Em 2019, ele ameaçou impor tarifas sobre todos os produtos do México e fechar completamente a fronteira, a menos que o país interrompesse a imigração ilegal, mas foi persuadido a abandonar a ideia.
Na campanha deste ano, o republicano voltou a fazer ameaças tarifárias ainda maiores. Ele sugeriu uma tarifa de 60% em bens chineses e de 10 a 20% em produtos de outros países.
Crise migratória
Trump também ameaçou ações agressivas para deter o fluxo de migrantes nas fronteiras dos EUA, incluindo deportações em massa de milhões de imigrantes sem documento.
Segundo a agência de notícias Associated Press, há uma caravana de 1,5 mil pessoas no México que está em direção aos EUA.
As tarifas dos EUA poderiam pressionar o México pela economia. O país é excepcionalmente dependente do comércio com os EUA, com exportação de cerca de 80% de seus produtos para Washington.
Até o momento, a presidente do México, Claudia Sheinbaum, adotou uma abordagem conciliatória para lidar com Trump. Os dois conversaram por telefone, e Sheinbaum disse que o governo está ansioso para lidar com a equipe de transição de Trump antes dele assumir o cargo em janeiro.
Já o Canadá, enquanto busca projetar calma e confiança no relacionamento com os EUA, reconhece que a fronteira é um ponto sensível. No meio do ano, mesmo com a queda acentuada de travessias ilegais na fronteira EUA-México, o número de migrantes que atravessaram a fronteira EUA-Canadá atingiu um novo recorde.
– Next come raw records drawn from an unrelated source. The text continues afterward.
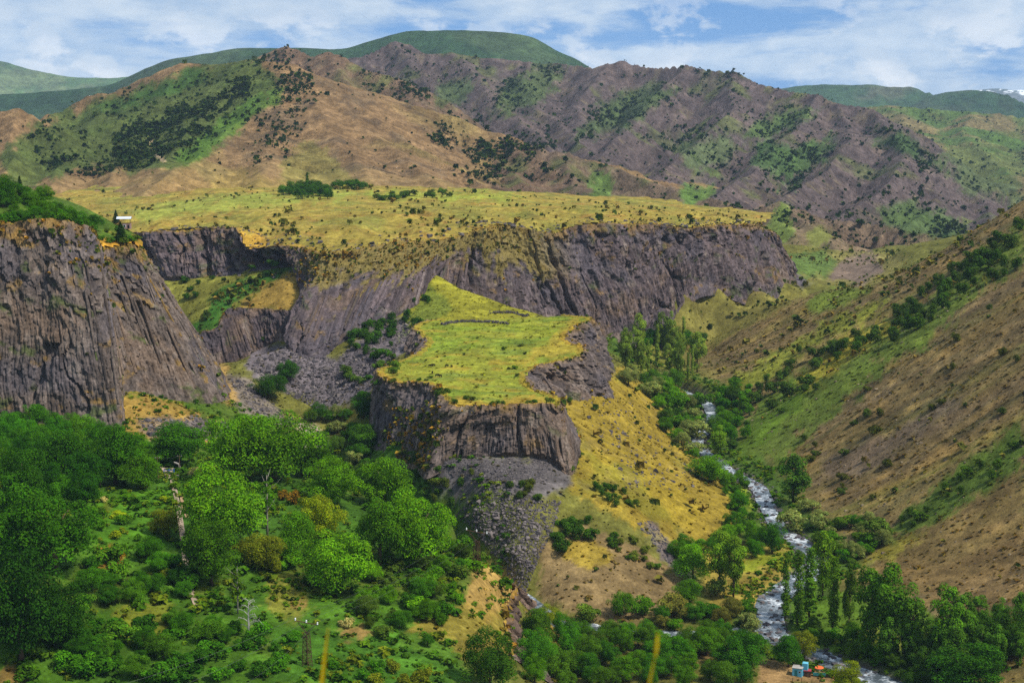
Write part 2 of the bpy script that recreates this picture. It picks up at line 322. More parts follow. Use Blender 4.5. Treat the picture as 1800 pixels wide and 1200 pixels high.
# top surfaces
def tops(st, k=1): return [W(*t) for t, b in st]
MESA_TOP = RBF(tops(ST_MESA) + list(pts([(860, 690, 546), (860, 640, 606), (860, 600, 662), (820, 580, 700), (940, 590, 690), (700, 650, 596), (900, 562, 736), (960, 560, 742), (800, 572, 712), (830, 562, 735)])), 9, 0.4)
LEFT_TOP = RBF(tops(ST_LEFT) + list(pts([(0, 330, 600), (60, 340, 612), (110, 362, 620), (160, 382, 630), (200, 398, 640), (225, 402, 640), (-60, 300, 620), (-150, 290, 600), (60, 372, 575), (130, 395, 575), (180, 405, 620), (200, 395, 700), (150, 372, 720), (60, 335, 700), (-60, 290, 720), (120, 372, 800), (0, 340, 850), (-100, 320, 900), (-200, 350, 520), (180, 420, 605), (225, 420, 612)])), 9, 0.4)
FAR_TOP = RBF(tops(ST_FAR) + list(pts([(250, 380, 1050), (300, 378, 980), (360, 362, 1080), (430, 342, 1200), (430, 372, 960), (500, 352, 1100), (520, 400, 870), (570, 372, 980), (600, 346, 1150), (640, 332, 1330), (640, 405, 850), (690, 375, 950), (700, 345, 1180), (760, 340, 1280), (760, 385, 920), (820, 345, 1250), (830, 380, 940), (900, 350, 1230), (900, 372, 970), (960, 358, 1180), (960, 395, 915),
      (1040, 366, 1130), (1040, 388, 950), (1120, 372, 1110), (1120, 386, 960), (1200, 373, 1120), (1200, 388, 1000), (1280, 383, 1130), (1280, 388, 1060), (860, 338, 1400), (700, 330, 1420), (540, 333, 1380), (430, 335, 1350), (300, 360, 1250), (200, 380, 1150), (100, 390, 1100), (1000, 352, 1400), (1150, 368, 1350), (1290, 384, 1300), (100, 395, 950), (200, 392, 960)])), 14, 0.6)

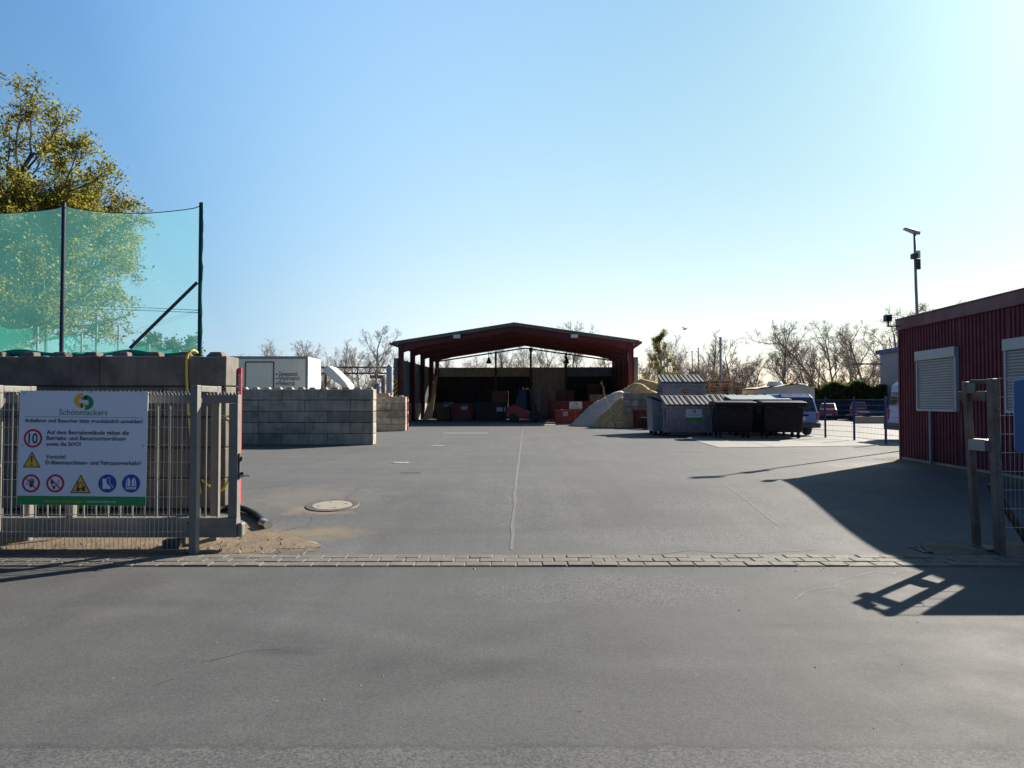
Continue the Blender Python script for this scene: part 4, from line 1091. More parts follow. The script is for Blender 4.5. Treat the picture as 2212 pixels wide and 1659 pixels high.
mb = MB(); logo(mb, .42, 1.28, .18, -.066, 0, 1); text(mb, 'Schönmackers', .16, .70, 1.02, -.066, 1); mb.build('sign_print', ['pyel', 'lgreen'], sk, normals=False)
skip(941, 973, 871, 54, 1.8, 'olive skip with pale label at the left inside the shed', 'skipgr', SY, labelsign=(.55, .80, .75, .32))
skip(974, 1022, 872, 53, 1.8, 'dark red skip with white blue label inside the shed', 'skipred', SY, labelsign=(.45, .62, .5, .4))
skip(1025, 1091, 869, 52.5, 1.8, 'black skip with two pale labels left of the forklift', 'skipdk', SY, labelsign=(.72, .5, .7, .35))
skip(1062, 1094, 845, 57, 1.9, 'dark brown skip stacked behind the black skip', 'skipbr', SY, slope=.05)
skip(1203, 1240, 843, 57.5, 1.8, 'dark brown skip rising behind the long red skip', 'skipbr', SY, slope=.15)
skip(1270, 1296, 831, 60, 2.0, 'tall rust brown container in the shed right corner', 'skipbr', SY, slope=.02)
skip(1375, 1402, 885, 37.0, 1.5, 'small faded red skip in front of the grey block wall', 'skipred', R(-4), labelsign=(.82, .72, .13, .16))
skip(1404, 1420, 903, 35.4, 1.0, 'small black tub beside the small faded red skip', 'skipdk', R(20), slope=.2)
block_wall('low grey block wall inside the shed at the right', xat(1274, 54), xat(1330, 54), 54, .6, 0, .5, 4, [[xat(1300, 54)], [xat(1288, 54), xat(1316, 54)]], 'conc2', 0, 12)

# ------------------------------------------------------------------ forklift
def wheel(name, parent, x, y, r, w, hub='lampgrey'):
    mb = MB(); pr = [(r * .62, -w / 2), (r * .95, -w / 2), (r, -w * .36), (r, w * .36), (r * .95, w / 2), (r * .62, w / 2)]
    mb.T = Mx.Translation((x, y, r)) @ Mx.Rotation(R(90), 4, 'Y'); mb.lathe(pr, 24); o = mb.build(name, 'tyre', parent, smooth=True)
    mb = MB(); mb.T = Mx.Translation((x, y, r)) @ Mx.Rotation(R(90), 4, 'Y'); mb.lathe([(.02, -w * .42), (r * .6, -w * .46), (r * .62, -w * .1), (r * .62, w * .1), (r * .6, w * .46), (.02, w * .42)], 18)
    mb.build('rim', hub, o, smooth=True)
    return o
fl = thing('forklift', 'red and dark blue forklift with raised mast parked in front of the shed skips', 'forklift', (xat(1139, 49.3), 49.3, 0), R(90) - R(6)); fl.scale = (1.1, 1.08, 1.08)
# local: x across, y forward is -Y ; drawn facing the picture's right after the turn
mb = MB(); pr = [(1.30, .25), (1.36, .55), (1.25, .95), (.9, 1.12), (.45, 1.02), (-.2, .62), (-.55, .5), (-.6, .25)]
mb.prism(pr, 'x', -.58, .58); mb.build('body', 'forkred', fl, bev=.05)
mb = MB()
for x in (-.52, .52):
    for p in (((x, .75, 1.0), (x, .42, 2.05)), ((x, -.58, .55), (x, -.22, 2.08)), ((x, .42, 2.05), (x, -.22, 2.1)), ((x, .1, .8), (x, .12, 2.05))): mb.bar(*p, .09, .09, up=(1, 0, 0))
mb.prism([(.5, 2.0), (-.3, 2.06), (-.3, 2.14), (.5, 2.10)], 'x', -.56, .56); mb.build('cab_frame', 'forkgrey', fl, bev=.015)
mb = MB(); mb.prism([(.75, 1.0), (.42, 2.0), (.14, 2.02), (.12, .85)], 'x', -.50, .50); mb.build('cab_rear', 'forkgrey', fl)
mb = MB(); mb.box(-.25, .25, .0, .45, .7, .95); mb.box(-.25, .25, .4, .5, .95, 1.45); mb.build('seat', 'black', fl, bev=.03)
mb = MB()
for x in (-.38, .38): mb.box(x - .06, x + .06, -.86, -.68, .08, 2.5)
for z in (.3, 1.3, 2.42): mb.box(-.32, .32, -.82, -.72, z, z + .1)
mb.build('mast', 'dkgrey', fl, bev=.01)
mb = MB(); mb.box(-.5, .5, -.95, -.88, .15, .75); mb.build('carriage', 'dkgrey', fl)
for x in (-.3, .3):
    mb = MB(); mb.box(x - .06, x + .06, -1.95, -.88, .10, .15); mb.build('fork', 'dkgrey', fl)
for x in (-.55, .55):
    wheel('wheel', fl, x, -.52, .36, .25, 'forkgrey'); wheel('wheel', fl, x, .85, .30, .22, 'forkgrey')
mb = MB(); mb.box(-.12, .12, -.1, .1, 2.14, 2.22); mb.tube([(.3, .3, 2.1), (.3, .3, 2.28)], .05, 8); mb.build('beacon', 'hazy', fl)

# ------------------------------------------------------------------ heap of chips and sand
def heap(name, label, pk, rx, ry, h, m, seed, rough, cat='heap', ridge=0, sx=0):
    rg = random.Random(seed); n = 70
    ph = [(rg.uniform(.6, 3.5), rg.uniform(.6, 3.5), rg.uniform(0, 6), rg.uniform(.2, 1)) for _ in range(14)]
    mb = MB(); vs = []
    for i in range(n + 1):
        for j in range(n + 1):
            u, v = -1 + 2 * i / n, -1 + 2 * j / n
            x, y = u * rx, v * ry
            d = math.hypot(max(0, abs(x) - ridge) / (rx - ridge), v)
            if x < 0: d = math.hypot(max(0, -x - ridge) / (rx - ridge) * (1 - sx), v)
            k = max(0, 1 - d) ** .92
            k = k * (1 - .18 * k * k)
            z = h * k / .82
            nz = sum(a * math.sin(p * x * 2 + q * y * 2 + f) for p, q, f, a in ph) * .03 * rough
            if k > 0: z = max(0, z + nz * min(1, k * 6) + rg.gauss(0, .018) * rough)
            vs.append((x, y, z - (.0 if k > 0 else .05)))
    mb.add(vs, [(i * (n + 1) + j, (i + 1) * (n + 1) + j, (i + 1) * (n + 1) + j + 1, i * (n + 1) + j + 1) for i in range(n) for j in range(n)])
    return tag(mb.build(name, m, loc=pk, smooth='all', normals=False), label, cat)
Yh = 43.0
heap('wood_chip_heap', 'heap of pale straw coloured wood chips behind and beside the block wall', (xat(1402, Yh), Yh, 0), 3.9, 3.5, zat(825, Yh) + .1, 'chips', 3, 1.0, ridge=.5)
heap('wood_chip_heap', 'spill of wood chips between the grey sand slope and the block wall end', (xat(1352, 39.7), 39.7, 0), 1.95, 1.4, 1.75, 'chips', 4, 1.0)
heap('sand_heap', 'steep grey sand slope on the left of the wood chip heap', (xat(1349, 42.2), 42.2, 0), xat(1349, 42.2) - xat(1232, 42.2), 2.5, zat(847, 42.2) + .1, 'sand', 6, 1.3, ridge=.15)

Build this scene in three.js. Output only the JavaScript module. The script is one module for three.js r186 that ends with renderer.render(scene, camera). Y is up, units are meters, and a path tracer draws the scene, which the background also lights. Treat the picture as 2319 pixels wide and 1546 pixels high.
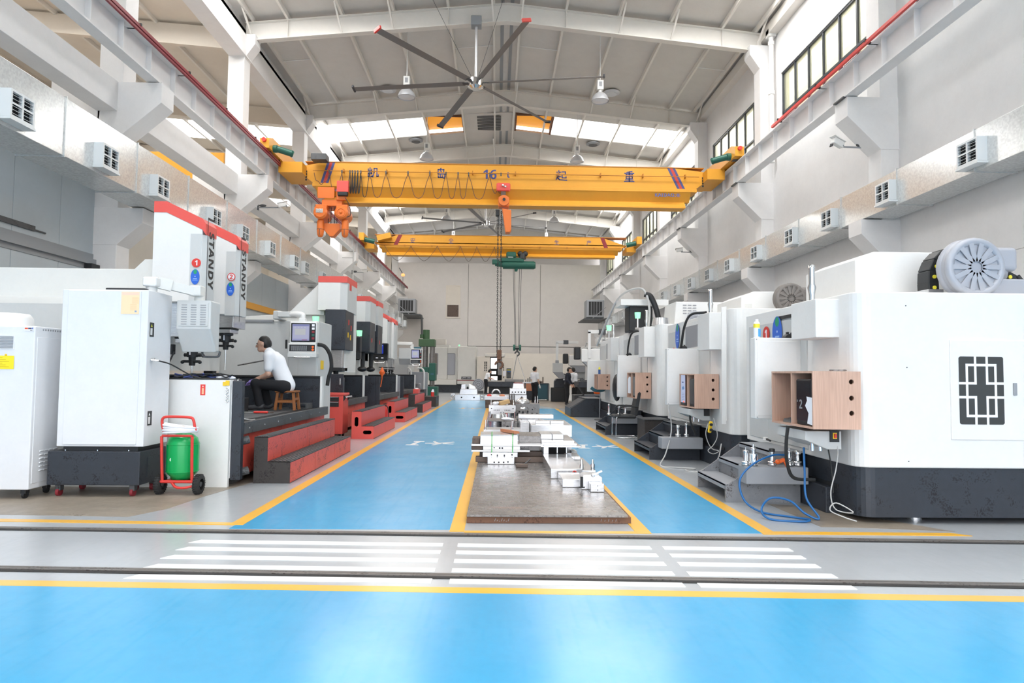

Contrabandistas começaram a usar o Canadá como trampolim para pessoas que tentam chegar aos EUA ilegalmente, principalmente da Índia.
O governo Biden repetidamente tratou do assunto com as autoridades canadenses e, em resposta ao aumento, introduziu medidas emergenciais para deportar rapidamente as pessoas de volta ao Canadá. Desde então, os números despencaram. A agência de Alfândega e Proteção de Fronteiras dos EUA disse na semana passada que os encontros — significando interações entre agentes e migrantes ilegais, incluindo prisões e expulsões — caíram 69% de junho a outubro.